Richardson, a Democrat, ratcheted up the praise to laughs, by saying, “I’m going to make an admission I never, ever make. Had I run against you, you probably would have beaten me.’’
Domenici appeared moved by the tributes Thursday morning that included a series of Democrats — Richardson, Lt. Gov. Diane Denish, U.S. Sen. Jeff Bingaman, and Las Cruces Mayor Ken Miyagishima, who read a proclamation declaring Pete Domenici Week.
“It’s been a terrific 36 years, you must know that,’’ said Domenici. “I really don’t know whether I could have been any more fortunate doing anything else in my life.’’
He said he has been bombarded with goodbyes. “It’s been wonderful,” Domenci said. “I haven’t quite got a mind-set about what I’m going to do when I’m not senator.”
After lunch, the tributes continued in a series of talks focusing on Domenici’s legacy in energy policy, the federal budget, and national security.
In a videotaped tribute, Democrat Leon Panetta, chairman of the House Budget Committee in the early 1990s and later President Bill Clinton’s budget director, called Domenici a “close friend’’ and praised him as “the quintessential public servant committed to working hard for the people who elected him, committed to our country, committed to our democracy.’’

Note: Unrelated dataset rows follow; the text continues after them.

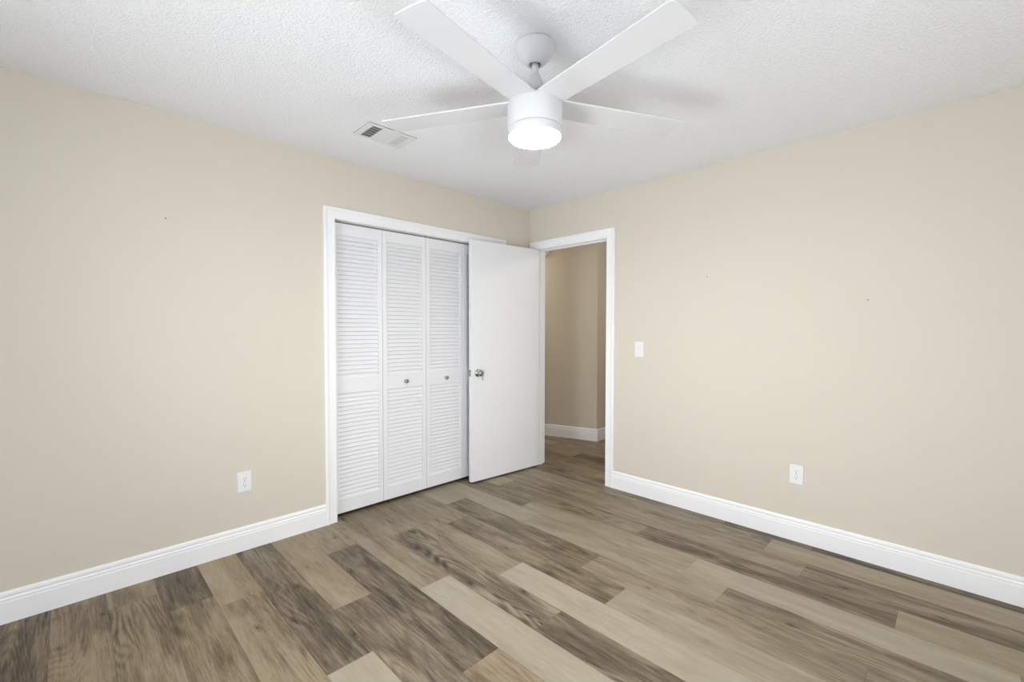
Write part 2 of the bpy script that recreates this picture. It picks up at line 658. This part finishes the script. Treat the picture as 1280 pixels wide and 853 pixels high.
def baseboard(name, p0, p1, nrm, label, m0=0.0, m1=0.0):
    """p0->p1 along the wall foot, nrm = direction out of the wall; m0/m1 = mitre slopes"""
    d = (Vector(p1) - Vector(p0)).normalized()
    n = Vector((nrm[0], nrm[1], 0))
    d3 = Vector((d.x, d.y, 0))
    t = MB()
    path = [Vector((p0[0], p0[1], 0)), Vector((p1[0], p1[1], 0))]
    t.sweep([(u, v) for u, v in BASE], path, [n + d3 * m0, n + d3 * m1], (0, 0, 1))
    return struct(t.build(name, MAT['trim']), label, 'baseboard')


CW = 0.076
baseboard('baseboard_left', (ROOM_W, 0), (CX0 - CW + 0.0055, 0), (0, -1), 'white molded baseboard along the wall left of the closet')
baseboard('baseboard_right', (0, DY0 - CW + 0.0055), (0, ROOM_S), (-1, 0), 'white molded baseboard along the wall right of the doorway')
baseboard('baseboard_corner', (CX1 + CW - 0.0055, 0), (0, 0), (0, -1), 'white baseboard behind the open door')
baseboard('baseboard_back', (ROOM_W, ROOM_S), (ROOM_W, 0), (1, 0), 'white baseboard under the window facing the doorway')
baseboard('baseboard_near', (0, ROOM_S), (ROOM_W, ROOM_S), (0, 1), 'white baseboard under the window facing the closet')
hn = Vector((-HD.y, HD.x))
if hn.x > 0:
    hn = -hn
# outside corner of the hall wall: both boards are mitred along the bisector
bis = (hn + Vector((0, -1)))
bis = bis / (bis.dot(hn))
t_ = MB()
t_.sweep(BASE, [Vector((HE.x, HE.y, 0)), Vector((HC.x, HC.y, 0)), Vector((2.6, HC.y, 0))],
         [Vector((hn.x, hn.y, 0)), Vector((bis.x, bis.y, 0)), Vector((0, -1, 0))], (0, 0, 1))
struct(t_.build('baseboard_hall', MAT['trim']), 'white baseboard turning the hallway corner', 'baseboard')

CAS = [(0, 0), (0, 0.0095), (0.003, 0.0118), (0.010, 0.0118), (0.013, 0.0105), (0.050, 0.0125), (0.054, 0.0150),
       (0.058, 0.0175), (0.066, 0.0180), (0.073, 0.0165), (CW, 0.0130), (CW, 0)]


def casing(name, axis, a0, a1, ztop, label, wl_=1.0, wr_=1.0):
    """door casing round an opening a0..a1 (inner edges), mitred at the top corners"""
    m = MB()
    if axis == 'x':       # on the left wall (y = 0), facing -y
        P = lambda a, z: Vector((a, 0, z))
        A = Vector((1, 0, 0))
        face = (0, -1, 0)
    else:                 # on the right wall (x = 0), facing -x
        P = lambda a, z: Vector((0, a, z))
        A = Vector((0, 1, 0))
        face = (-1, 0, 0)
    Z = Vector((0, 0, 1))
    path = [P(a0, 0), P(a0, ztop), P(a1, ztop), P(a1, 0)]
    outs = [-A * wl_, -A * wl_ + Z, A * wr_ + Z, A * wr_]
    m.sweep(CAS, path, outs, face)
    return struct(m.build(name, MAT['trim']), label, 'door casing')


casing('trim_1', 'x', CX0 + 0.005, CX1 - 0.005, CZ + 0.0, 'white casing framing the louvered closet doors')
casing('trim_2', 'y', DY0 - 0.003, DY1 + 0.005, DZ + 0.003, 'white casing framing the doorway to the hall', 1.0, 1.1)

# jamb linings
j = MB()
j.box(CX0 - JT, CX0, 0.0, T, 0, CZ + JT)
j.box(CX1, CX1 + JT, 0.0, T, 0, CZ + JT)
j.box(CX0, CX1, 0.0, T, CZ, CZ + JT)
struct(j.build('trim_3', MAT['trim']), 'white lining boards inside the closet opening', 'door jamb')
j = MB()
j.box(0, T, DY0 - JT, DY0, 0, DZ + JT, 0)
j.box(0, T, DY1, DY1 + JT, 0, DZ + JT, 0)
j.box(0, T, DY0, DY1, DZ, DZ + JT, 0)
# stops
j.box(0.040, 0.075, DY0, DY0 + 0.010, 0, DZ)
j.box(0.040, 0.075, DY1 - 0.010, DY1, 0, DZ)
j.box(0.040, 0.075, DY0 + 0.010, DY1 - 0.010, DZ - 0.010, DZ)
struct(j.build('trim_4', MAT['trim']), 'white jamb boards with door stop inside the doorway', 'door jamb')
# hall-side casing of the doorway
m = MB()
m.sweep(CAS, [Vector((T, DY0 - 0.003, 0)), Vector((T, DY0 - 0.003, DZ + .003)), Vector((T, DY1 + 0.005, DZ + .003)), Vector((T, DY1 + 0.005, 0))],
        [Vector((0, -1, 0)), Vector((0, -1, 1)), Vector((0, 1, 1)), Vector((0, 1, 0))], (1, 0, 0))
struct(m.build('trim_5', MAT['trim']), 'white casing on the hall side of the doorway', 'door casing')

# ------------------------------------------------------------------ closet bifold doors
PANEL_W = (CX1 - CX0) / 4
PZ0, PZ1 = 0.028, 2.026
PY = 0.045                # front face of the panels
PT = 0.028
ST = 0.034                # stile width


def knob_mesh(parent, loc, s=1.0):
    """small round pull pointing to -y"""
    k = MB()
    prof = [(0.0095, 0.0), (0.0095, 0.002), (0.006, 0.004), (0.0055, 0.012), (0.010, 0.015), (0.0150, 0.019),
            (0.0158, 0.023), (0.0140, 0.027), (0.008, 0.0295), (0.0, 0.030)]
    k.lathe([(r * s, z * s) for r, z in prof], 32, 0, Matrix.Rotation(PI / 2, 4, 'X'), cap0=True)
    return k.build('knob', MAT['nickel'], parent, loc)


def louver_bank(x0, x1, z0, z1, n):
    m = MB()
    sp = (z1 - z0) / n
    ch, th, ang = 0.0345, 0.0060, R(66)
    c, s = math.cos(ang), math.sin(ang)
    for i in range(n):
        zc = z0 + (i + 0.5) * sp
        yc = 0.0115
        # section in (y, z): long axis goes back and up
        pts = []
        for a, b in ((-.5, -.35), (-.47, -.5), (.5, -.5), (.5, .5), (-.47, .5), (-.5, .35)):
            u, v = a * ch, b * th
            pts.append((yc + u * c - v * s, zc + u * s + v * c))
        pts = [(min(max(y, 0.0025), PT - 0.001), z) for y, z in pts]
        m.prism(pts, x0, x1, axis='x')
    return m


def bifold(name, first, knob_panel, label):
    x_left = CX0 + first * PANEL_W
    root = thing(name, label, 'closet door', (x_left, PY, 0), kind='structure')
    for k in range(2):
        xa = k * PANEL_W + 0.0015
        xb = (k + 1) * PANEL_W - 0.0015
        if first == 0 and k == 0:
            xa += 0.003
        if first == 2 and k == 1:
            xb -= 0.003
        f = MB()
        bv = 0.0012
        f.box(xa, xa + ST, 0, PT, PZ0, PZ1, 0, bv, seg=1)
        f.box(xb - ST, xb, 0, PT, PZ0, PZ1, 0, bv, seg=1)
        for z0, z1 in ((PZ0, 0.124), (0.856, 0.962), (1.944, PZ1)):
            f.box(xa + ST, xb - ST, 0, PT, z0, z1, 0, 0.0008, seg=1)
        fr = f.build('panel', MAT['louver'], root)
        louver_bank(xa + ST, xb - ST, 0.124, 0.856, 25).build('louvers', MAT['louver'], fr)
        louver_bank(xa + ST, xb - ST, 0.962, 1.944, 33).build('louvers', MAT['louver'], fr)
        if k == knob_panel:
            kb = knob_mesh(fr, ((xa + xb) / 2 + (-0.0 if first == 0 else 0.0), 0, 0.905))
            kb['label'] = 'small round nickel knob'
        # track pins at the top
        px = xb - 0.02 if (k == 1 and first == 0) else (xa + 0.02 if (k == 0 and first == 2) else None)
        if px is not None:
            p = MB()
            p.lathe([(0.004, 0.0105), (0.004, 0.0)], 16, cap0=True, cap1=True)
            p.build('guide_pin', MAT['plastic'], fr, (px, 0.010, PZ1))
    return root


bifold('door_2', 0, 1, 'left pair of white louvered bifold closet doors, knob on its right panel')
bifold('door_3', 2, 0, 'right pair of white louvered closet doors, partly behind the open door')

# ------------------------------------------------------------------ open entry door
HCOR = Vector((-0.030, -0.140))          # visible hinge-side corner
FCOR = Vector((-0.785, -0.080))          # visible free corner
dv = (FCOR - HCOR)
DLEN = 0.762
th = math.atan2(dv.y, dv.x)
DTH = 0.035
DB, DTOP = 0.016, 2.048
# local frame: x along the slab from the hinge to the free edge, y = 0 visible face, +y toward viewer side
door = thing('door_1', 'open white flush slab door leaning back over the closet, with silver knob', 'door',
             (HCOR.x, HCOR.y, 0), th, kind='structure')
# local +y after rotation by ~175 deg points to -y world (toward the camera): slab lies at local y in [-DTH, 0]
s = MB()
s.box(0, DLEN, -DTH, 0, DB, DTOP, 0, 0.0015, seg=1)
s.build('slab', MAT['door'], door)
KX, KZ = DLEN - 0.066, 0.935


def door_knob(side):
    k = MB()
    prof = [(0.0325, 0.0), (0.0325, 0.003), (0.029, 0.007), (0.018, 0.010), (0.0125, 0.013), (0.0125, 0.026), (0.018, 0.031),
            (0.0250, 0.037), (0.0275, 0.045), (0.0262, 0.053), (0.020, 0.060), (0.011, 0.0625), (0.0, 0.063)]
    sgn = -PI / 2 if side > 0 else PI / 2
    y = 0.0 if side > 0 else -DTH
    k.lathe(prof, 40, 0, Matrix.Translation((KX, y, KZ)) @ Matrix.Rotation(sgn, 4, 'X'), cap0=True)
    o = k.build('knob', MAT['chrome'], door)
    o['label'] = 'shiny silver round knob'
    return o


door_knob(1)
lp = MB()
lp.box(DLEN - 0.0005, DLEN + 0.0012, -DTH / 2 - 0.0125, -DTH / 2 + 0.0125, KZ - 0.028, KZ + 0.028, 0, 0.0004, seg=1)
lp.box(DLEN + 0.001, DLEN + 0.008, -DTH / 2 - 0.006, -DTH / 2 + 0.006, KZ - 0.009, KZ + 0.009, 0, 0.001, seg=1)
lp.build('latch_plate', MAT['nickel'], door)['label'] = 'silver latch plate on the door edge'
for hz in (0.26, 1.05, 1.80):
    h = MB()
    h.lathe([(0.0055, 0.045), (0.0055, -0.045)], 16, 0, Matrix.Translation((-0.004, -DTH - 0.004, hz)), cap0=True, cap1=True)
    h.box(-0.0015, 0.0005, -DTH, -0.006, hz - 0.044, hz + 0.044)
    h.build('hinge', MAT['nickel'], door)

# small key hanging from the door knob
key = thing('key', 'small metal key hanging from the knob of the open white door', 'key')
MW = Matrix.Translation((HCOR.x, HCOR.y, 0)) @ Matrix.Rotation(th, 4, 'Z')
kp = MW @ Vector((KX - 0.004, 0.061, KZ))
key.location = kp
key.rotation_euler = (0, 0, th)
kb = MB()
kb.box(-0.0012, 0.0012, -0.002, 0.012, -0.009, 0.009, 0, 0.0005, seg=1)
kb.box(-0.0010, 0.0010, 0.001, 0.010, -0.0125, -0.008, 0, 0.0004, seg=1)
kb.build('key_bow', MAT['nickel'], key)
kr = MB()
t = bmesh.new()
NR, nr = 24, 8
RR, rr_ = 0.008, 0.0009
ring = [[t.verts.new(((RR + rr_ * math.cos(2 * PI * b / nr)) * math.cos(2 * PI * a / NR), rr_ * math.sin(2 * PI * b / nr),
                      (RR + rr_ * math.cos(2 * PI * b / nr)) * math.sin(2 * PI * a / NR))) for b in range(nr)] for a in range(NR)]
for a in range(NR):
    for b in range(nr):
        t.faces.new((ring[a][b], ring[(a + 1) % NR][b], ring[(a + 1) % NR][(b + 1) % nr], ring[a][(b + 1) % nr]))
bmesh.ops.recalc_face_normals(t, faces=t.faces)
kr._merge(t, 0, Matrix.Translation((0, 0.006, -0.018)), True)
kr.box(-0.0035, 0.0035, 0.0045, 0.0075, -0.058, -0.026, 0, 0.0008, seg=1)
kr.build('key_ring', MAT['nickel'], key)

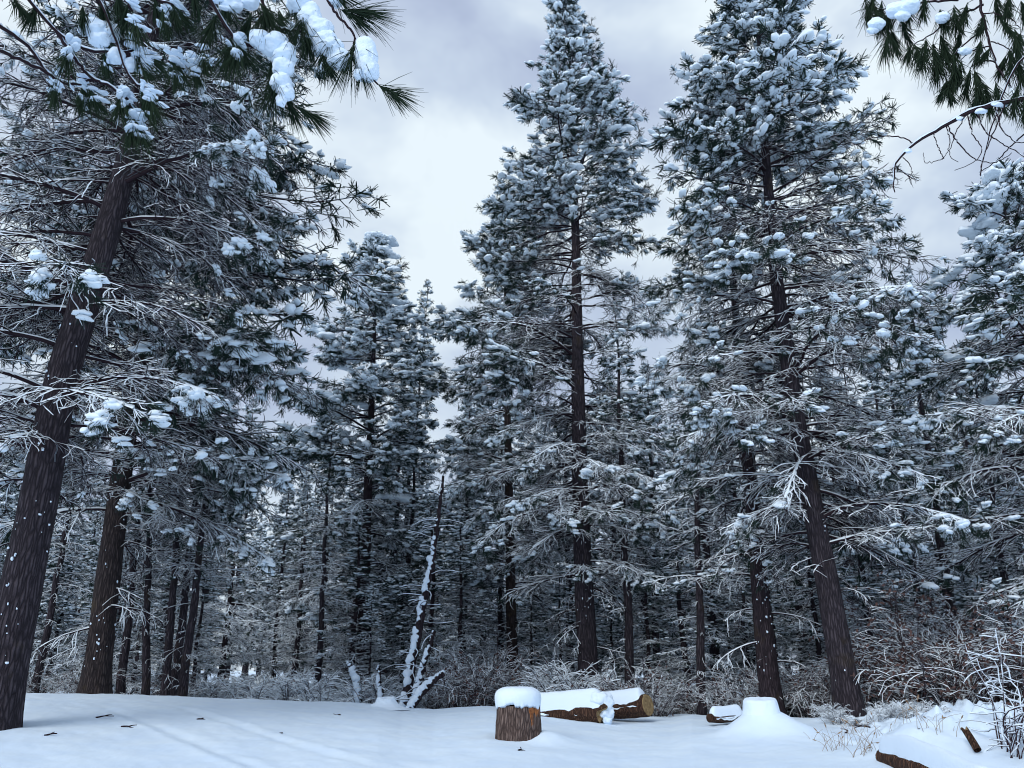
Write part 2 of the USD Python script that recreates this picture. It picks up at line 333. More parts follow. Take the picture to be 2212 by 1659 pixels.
# ------------------------------------------------------------------ ground
CREST = np.array([(-400, 1500, 25), (50, 1497, 25), (200, 1494, 25), (400, 1500, 25), (600, 1509, 25), (700, 1516, 25), (800, 1519, 25), (860, 1524, 25), (900, 1532, 25),
                  (960, 1536, 25), (1060, 1528, 25), (1160, 1532, 25), (1300, 1550, 25), (1400, 1557, 24), (1440, 1549, 24), (1480, 1553, 24), (1540, 1551, 24), (1620, 1550, 23.5),
                  (1740, 1561, 23), (1800, 1551, 23), (1850, 1541, 23), (1950, 1546, 23), (2050, 1554, 23), (2120, 1549, 22), (2212, 1560, 22), (2600, 1560, 22)], float)
def ground_z(X, Y):
    X, Y = np.asarray(X, float), np.asarray(Y, float)
    D = np.hypot(X, Y) + 1e-6
    b = np.clip(np.arctan2(X, Y), -.75, .75)
    # the column of the picture (on the crest line) that this bearing meets
    px = CX + FPX * np.tan(b) * (math.cos(PITCH) * 1.0 - math.sin(PITCH) * math.tan(math.radians(2.5)) * -1.0) * .985
    cy = np.interp(px, CREST[:, 0], CREST[:, 1]); cd = np.interp(px, CREST[:, 0], CREST[:, 2])
    dep = PITCH - np.arctan((cy - CY) / FPX)                     # elevation of the crest on the middle column
    # exact elevation for the column
    dx, vy = (px - CX) / FPX, (CY - cy) / FPX
    ry, rz = math.cos(PITCH) - vy * math.sin(PITCH), math.sin(PITCH) + vy * math.cos(PITCH)
    zc = EYE[2] + cd * rz / np.hypot(dx, ry)
    t = np.clip((D - 6) / (cd - 6), 0, 1); s = t * t * (3 - 2 * t) * .6 + t ** 1.5 * .4
    z = zc * s
    u = np.clip((D - cd) / 9, 0, 1); z = z - (u * u * (3 - 2 * u)) * (zc * .55 + .15)
    z = z + np.clip((D - 34) / 60, 0, 3) * .5                    # the forest floor climbs gently
    front = (Y > 0)
    fade = np.clip((np.pi * .6 - np.abs(np.arctan2(X, Y))) / .6, 0, 1)
    z = z * fade
    P3 = np.stack([X, Y, np.zeros_like(X)], -1)
    lump = (meshkit.fbm(P3 * .45, 3, 5) - .5) * .10 + (meshkit.fbm(P3 * 1.9, 3, 9) - .5) * .04 + (meshkit.fbm(P3 * 6.5, 2, 19) - .5) * .016
    bank = np.clip((px - 1700) / 200, 0, 1) * np.clip((D - 15) / 3, 0, 1)
    lump = lump + bank * ((meshkit.fbm(P3 * 1.5, 4, 21) - .45) * .95 + (meshkit.fbm(P3 * 3.6, 3, 31) - .5) * .62)
    far = np.clip((D - 26) / 8, 0, 1)
    lump = lump + far * ((meshkit.fbm(P3 * .5, 4, 33) - .5) * .8)
    for bx_, by_, am, sg in BUMPS:
        lump = lump + am * np.exp(-((X - bx_) ** 2 + (Y - by_) ** 2) / (2 * sg * sg))
    # two faint wheel tracks crossing from the left
    for a0, b0, a1, b1 in TRACKS:
        q = np.stack([X - a0, Y - b0], -1); dv = np.array([a1 - a0, b1 - b0]); ln = np.hypot(*dv); dv = dv / ln
        al = q @ dv; off = q[..., 0] * dv[1] - q[..., 1] * dv[0]
        m = np.clip(al / 2, 0, 1) * np.clip((ln - al) / 2, 0, 1)
        off = off + .12 * np.sin(al * .5)
        lump = lump - m * (.022 * np.exp(-(off / .14) ** 2) + .022 * np.exp(-((off - 1.55) / .14) ** 2) - .015 * np.exp(-((np.abs(off - .775) - .775 - .3) / .12) ** 2))
    return z + lump
TRACKS, BUMPS = [], []
_p = [at(335, 1532, 22.5), at(900, 1659, 13.0)]
TRACKS.append((_p[0][0], _p[0][1], _p[1][0], _p[1][1]))
def gz(x, y): return float(ground_z(np.array([x]), np.array([y]))[0])
def on_ground(x, y):                             # where the ray through a picture point meets the snow
    d = ray(x, y); h = math.hypot(d[0], d[1])
    Ds = np.arange(5, 60, .05); Q = EYE + d * (Ds / h)[:, None]
    hit = np.nonzero(Q[:, 2] <= ground_z(Q[:, 0], Q[:, 1]))[0]
    return Q[hit[0]] if len(hit) else Q[-1]
def stand(x, D, y=1500):                         # on the ground, at distance D, in the direction of column x
    p = at(x, y, D); return np.array([p[0], p[1], gz(p[0], p[1])])

MOUND = on_ground(1649, 1590)
STUMP = on_ground(1118, 1597)
_m = mpp(STUMP)
BUMPS.append((STUMP[0] + 62 * _m, STUMP[1] + .05, .17, .38))
BUMPS.append((STUMP[0] + 25 * _m, STUMP[1] - .85, -.05, .4))
BUMPS += [(MOUND[0], MOUND[1], .50, .46), (MOUND[0] + .1, MOUND[1] + .2, .10, 1.1)]
for _x, _y, _a, _s in ((2040, 1612, .50, .75), (2130, 1622, .45, .8), (1955, 1600, .30, .5), (1850, 1556, .35, .5), (1800, 1560, .2, .4), (1740, 1575, .12, .3), (2160, 1575, .3, .6)):
    _p = on_ground(_x, _y); BUMPS.append((_p[0], _p[1], _a * .6, _s))
def build_ground():
    ang = np.concatenate([np.linspace(-PI, -.85, 60)[:-1], np.linspace(-.85, .85, 760), np.linspace(.85, PI, 60)[1:-1]])
    dist = np.concatenate([np.linspace(.5, 9, 20)[:-1], np.linspace(9, 30, 210)[:-1], np.geomspace(30, 90, 60)[:-1], np.geomspace(90, 1500, 14)])
    A, Dd = np.meshgrid(ang, dist, indexing='ij')
    X, Y = Dd * np.sin(A), Dd * np.cos(A)
    Z = ground_z(X, Y)
    V = np.stack([X, Y, Z], -1).reshape(-1, 3); na, nd = len(ang), len(dist)
    i, j = np.meshgrid(np.arange(na), np.arange(nd - 1), indexing='ij'); i2 = (i + 1) % na
    a, b, c, d = i * nd + j, i2 * nd + j, i2 * nd + j + 1, i * nd + j + 1
    F = np.vstack([np.stack([a, d, c], -1).reshape(-1, 3), np.stack([a, c, b], -1).reshape(-1, 3)])
    V = np.vstack([V, [[0, 0, gz(0, .1)]]]); e = len(V) - 1
    F = np.vstack([F, [[e, k * nd, ((k + 1) % na) * nd] for k in range(na)]])
    obj('snowy_ground', (V, F), ground_mat, kind='structure')
build_ground()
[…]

G. William Hoagland, former staff director of the Senate budget committee on which Domenici served 23 years as chairman or ranking member, said the senator struggled throughout his career to achieve the elusive goal of a balanced federal budget. Domenici, Hoagland said, sometimes struggled with fellow Republicans under the Reagan administration, sometimes reached across the aisle during the Clinton administration, in pursuit of fiscal responsibility.
Domenici also helped secure billions of dollars in federal funding, or “pork,’’ for projects and facilities in New Mexico, Richardson noted. Ambassador C. Paul Robinson, who serves on the State Department’s Council on International Security and was director of Sandia National Laboratories from 1995 to 2005, called Domenici the prototype of what Americans “should want in a United States senator.’’ He touted Domenici’s achievements in legislation aimed at securing nuclear weapons following the dissolution of the Soviet Union and in crafting comprehensive energy policy in 2005.
Assistant Energy Secretary Lisa Epifani, who is a former Domenici staffer, noted the retiring senator has been called the “godfather of nuclear power’’ for his longtime support for expanding nuclear energy production.
The conference, planned as an annual event, ends today after more sessions on nuclear weapons nonproliferation and science and research and an appearance by former Secretary of State James Baker III.